The Stryker Brigade was originally envisioned as a strategically mobile formation. Something that could be fit on C-17s and C-130s and be flown into a theatre for quick effect - the stated goal was 96 hours. Vision never really made it to reality though. The Strykers are too large and heavy. RAND
did a study and found that the deployment time was generally 2-3 weeks, and that this would consume a lot of C-17s (not C-130s) to make it happen.
In the CAF context, tanks will not significantly affect the strategically mobility of a CMBG as a CMBG is not inherently strategically mobile. We don't have the capacity in our air transport fleet to move a significant land force element. If I recall correctly (a loadie can sort me out) you can get 1x MBT on a C-17, and 2x LAVs on a C-17, so you ain't getting much forward deployed very fast. The most effective way is to move by ship, but when it comes to a large transport ship, the difference between an MBT and LAV is negligible.

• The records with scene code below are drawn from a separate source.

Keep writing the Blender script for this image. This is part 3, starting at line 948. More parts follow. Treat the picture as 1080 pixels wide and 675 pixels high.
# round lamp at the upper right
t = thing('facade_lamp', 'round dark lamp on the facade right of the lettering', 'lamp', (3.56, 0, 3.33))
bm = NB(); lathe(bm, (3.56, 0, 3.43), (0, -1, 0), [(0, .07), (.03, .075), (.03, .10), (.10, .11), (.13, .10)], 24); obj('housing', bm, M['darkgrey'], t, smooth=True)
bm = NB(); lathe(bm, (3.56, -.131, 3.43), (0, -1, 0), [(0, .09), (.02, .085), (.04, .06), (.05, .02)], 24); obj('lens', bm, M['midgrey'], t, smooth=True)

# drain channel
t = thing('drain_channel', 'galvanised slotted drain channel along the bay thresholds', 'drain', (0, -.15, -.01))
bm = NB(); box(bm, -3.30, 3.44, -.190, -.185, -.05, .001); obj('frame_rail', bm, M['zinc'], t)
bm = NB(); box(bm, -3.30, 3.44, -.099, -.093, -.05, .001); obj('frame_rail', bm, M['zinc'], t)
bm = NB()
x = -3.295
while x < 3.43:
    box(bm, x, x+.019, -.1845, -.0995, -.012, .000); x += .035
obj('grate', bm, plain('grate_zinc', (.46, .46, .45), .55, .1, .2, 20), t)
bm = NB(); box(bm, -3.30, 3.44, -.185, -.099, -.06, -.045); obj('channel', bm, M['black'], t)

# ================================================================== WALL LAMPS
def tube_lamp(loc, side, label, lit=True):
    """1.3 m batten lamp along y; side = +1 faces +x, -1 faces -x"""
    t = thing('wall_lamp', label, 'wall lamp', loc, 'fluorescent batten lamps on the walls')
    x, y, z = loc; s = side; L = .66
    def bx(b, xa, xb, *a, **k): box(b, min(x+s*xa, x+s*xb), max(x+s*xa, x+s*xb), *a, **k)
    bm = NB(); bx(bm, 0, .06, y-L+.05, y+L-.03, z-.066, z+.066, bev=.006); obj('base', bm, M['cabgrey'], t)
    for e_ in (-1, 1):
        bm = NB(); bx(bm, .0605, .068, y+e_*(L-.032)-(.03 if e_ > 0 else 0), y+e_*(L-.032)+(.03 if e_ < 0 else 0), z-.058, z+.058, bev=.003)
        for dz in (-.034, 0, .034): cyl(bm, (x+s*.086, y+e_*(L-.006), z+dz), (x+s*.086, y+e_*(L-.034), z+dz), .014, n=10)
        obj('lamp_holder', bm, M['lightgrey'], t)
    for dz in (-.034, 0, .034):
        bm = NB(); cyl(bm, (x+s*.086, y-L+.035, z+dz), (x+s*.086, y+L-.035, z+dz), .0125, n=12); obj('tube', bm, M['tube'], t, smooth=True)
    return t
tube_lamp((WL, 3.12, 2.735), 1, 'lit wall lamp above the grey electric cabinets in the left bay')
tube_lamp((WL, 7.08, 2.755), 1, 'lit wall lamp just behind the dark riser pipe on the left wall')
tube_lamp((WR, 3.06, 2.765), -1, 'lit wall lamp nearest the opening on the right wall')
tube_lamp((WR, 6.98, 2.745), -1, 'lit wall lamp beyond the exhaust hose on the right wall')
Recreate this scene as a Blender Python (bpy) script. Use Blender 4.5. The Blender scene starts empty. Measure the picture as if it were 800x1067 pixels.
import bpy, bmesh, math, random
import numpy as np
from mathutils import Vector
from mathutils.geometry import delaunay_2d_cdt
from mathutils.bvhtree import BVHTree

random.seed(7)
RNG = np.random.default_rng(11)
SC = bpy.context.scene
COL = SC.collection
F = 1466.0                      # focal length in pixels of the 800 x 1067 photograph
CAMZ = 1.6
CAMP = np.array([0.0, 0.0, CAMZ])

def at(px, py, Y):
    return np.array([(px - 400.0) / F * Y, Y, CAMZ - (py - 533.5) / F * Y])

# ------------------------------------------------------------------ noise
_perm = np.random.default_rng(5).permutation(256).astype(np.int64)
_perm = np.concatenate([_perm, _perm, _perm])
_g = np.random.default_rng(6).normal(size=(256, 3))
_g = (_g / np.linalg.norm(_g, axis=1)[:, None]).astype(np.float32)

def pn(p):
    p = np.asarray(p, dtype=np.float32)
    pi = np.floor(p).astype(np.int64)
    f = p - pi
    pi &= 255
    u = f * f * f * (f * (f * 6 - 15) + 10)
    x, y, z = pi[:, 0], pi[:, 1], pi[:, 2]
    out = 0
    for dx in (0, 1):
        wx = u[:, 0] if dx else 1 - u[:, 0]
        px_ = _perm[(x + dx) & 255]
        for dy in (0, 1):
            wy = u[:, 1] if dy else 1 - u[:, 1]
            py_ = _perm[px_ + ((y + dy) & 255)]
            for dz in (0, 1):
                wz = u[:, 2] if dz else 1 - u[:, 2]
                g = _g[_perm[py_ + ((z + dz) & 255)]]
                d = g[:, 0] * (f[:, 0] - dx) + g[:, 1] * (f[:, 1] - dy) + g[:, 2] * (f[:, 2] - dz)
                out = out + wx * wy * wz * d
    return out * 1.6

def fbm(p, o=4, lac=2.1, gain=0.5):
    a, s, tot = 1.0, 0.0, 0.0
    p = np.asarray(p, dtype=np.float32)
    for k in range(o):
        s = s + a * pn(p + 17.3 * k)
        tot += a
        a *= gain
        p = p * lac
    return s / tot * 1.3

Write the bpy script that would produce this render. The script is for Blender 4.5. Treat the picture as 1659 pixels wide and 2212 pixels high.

Now the argument has been shifted to arguing for the LAV/Strykers "operational mobility." This is viewed as the ability of a force to move around once in theatre. The common "inflection point" that is often cited is Kosovo in 1999, where heavy tracked NATO forces were busy offloading and plodding towards Pristina only to find that the wheeled BTRs of the Russians had beat them to the city. A Stryker Brigade was supposed to offer a double whammy of strategic and operational mobility; it could get to the theatre fast and move around quickly. It only is able to live up to the latter (for good examples of this, see the actions of US 2 Cavalry Regiment, a SBCT, moving about Europe in the last few years as part of NATO deterrence).
A CMBG with tanks will lose that inherent mobility as tanks can't move far on their own before suffering maintenance issues. This is why transporters are usually used to operational transport MBTs.